'''
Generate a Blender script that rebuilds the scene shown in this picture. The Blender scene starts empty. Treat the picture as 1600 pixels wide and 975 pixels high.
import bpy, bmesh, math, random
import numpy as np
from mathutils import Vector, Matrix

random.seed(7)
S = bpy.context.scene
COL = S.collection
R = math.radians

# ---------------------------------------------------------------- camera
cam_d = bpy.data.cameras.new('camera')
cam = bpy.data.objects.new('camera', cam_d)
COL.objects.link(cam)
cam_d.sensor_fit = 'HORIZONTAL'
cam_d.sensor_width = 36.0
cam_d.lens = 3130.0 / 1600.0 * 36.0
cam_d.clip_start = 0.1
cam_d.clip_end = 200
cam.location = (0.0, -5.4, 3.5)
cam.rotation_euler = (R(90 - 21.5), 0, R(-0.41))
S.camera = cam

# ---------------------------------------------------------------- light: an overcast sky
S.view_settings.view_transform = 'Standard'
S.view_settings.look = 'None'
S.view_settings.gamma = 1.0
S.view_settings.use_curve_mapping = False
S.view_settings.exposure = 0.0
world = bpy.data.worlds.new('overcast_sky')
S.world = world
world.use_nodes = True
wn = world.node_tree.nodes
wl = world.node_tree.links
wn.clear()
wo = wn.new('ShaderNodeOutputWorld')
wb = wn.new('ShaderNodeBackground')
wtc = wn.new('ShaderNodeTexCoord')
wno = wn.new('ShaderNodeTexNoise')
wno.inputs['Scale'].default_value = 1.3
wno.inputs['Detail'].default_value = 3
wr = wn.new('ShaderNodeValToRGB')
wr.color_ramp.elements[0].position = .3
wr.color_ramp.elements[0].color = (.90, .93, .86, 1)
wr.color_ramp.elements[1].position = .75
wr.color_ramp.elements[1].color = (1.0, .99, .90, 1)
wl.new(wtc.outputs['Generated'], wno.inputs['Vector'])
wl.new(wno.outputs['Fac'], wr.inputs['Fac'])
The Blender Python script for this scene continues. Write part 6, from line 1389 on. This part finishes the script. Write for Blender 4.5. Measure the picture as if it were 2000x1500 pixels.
'''
- _Directions for this task_
Would you reproduce the material above in full, exactly as given?

- _Answer to this exercise_
Generate a Blender script that rebuilds the scene shown in this picture. The Blender scene starts empty. Treat the picture as 1600 pixels wide and 975 pixels high.
import bpy, bmesh, math, random
import numpy as np
from mathutils import Vector, Matrix

random.seed(7)
S = bpy.context.scene
COL = S.collection
R = math.radians

# ---------------------------------------------------------------- camera
cam_d = bpy.data.cameras.new('camera')
cam = bpy.data.objects.new('camera', cam_d)
COL.objects.link(cam)
cam_d.sensor_fit = 'HORIZONTAL'
cam_d.sensor_width = 36.0
cam_d.lens = 3130.0 / 1600.0 * 36.0
cam_d.clip_start = 0.1
cam_d.clip_end = 200
cam.location = (0.0, -5.4, 3.5)
cam.rotation_euler = (R(90 - 21.5), 0, R(-0.41))
S.camera = cam

# ---------------------------------------------------------------- light: an overcast sky
S.view_settings.view_transform = 'Standard'
S.view_settings.look = 'None'
S.view_settings.gamma = 1.0
S.view_settings.use_curve_mapping = False
S.view_settings.exposure = 0.0
world = bpy.data.worlds.new('overcast_sky')
S.world = world
world.use_nodes = True
wn = world.node_tree.nodes
wl = world.node_tree.links
wn.clear()
wo = wn.new('ShaderNodeOutputWorld')
wb = wn.new('ShaderNodeBackground')
wtc = wn.new('ShaderNodeTexCoord')
wno = wn.new('ShaderNodeTexNoise')
wno.inputs['Scale'].default_value = 1.3
wno.inputs['Detail'].default_value = 3
wr = wn.new('ShaderNodeValToRGB')
wr.color_ramp.elements[0].position = .3
wr.color_ramp.elements[0].color = (.90, .93, .86, 1)
wr.color_ramp.elements[1].position = .75
wr.color_ramp.elements[1].color = (1.0, .99, .90, 1)
wl.new(wtc.outputs['Generated'], wno.inputs['Vector'])
wl.new(wno.outputs['Fac'], wr.inputs['Fac'])
The Blender Python script for this scene continues. Write part 6, from line 1389 on. This part finishes the script. Write for Blender 4.5. Measure the picture as if it were 2000x1500 pixels.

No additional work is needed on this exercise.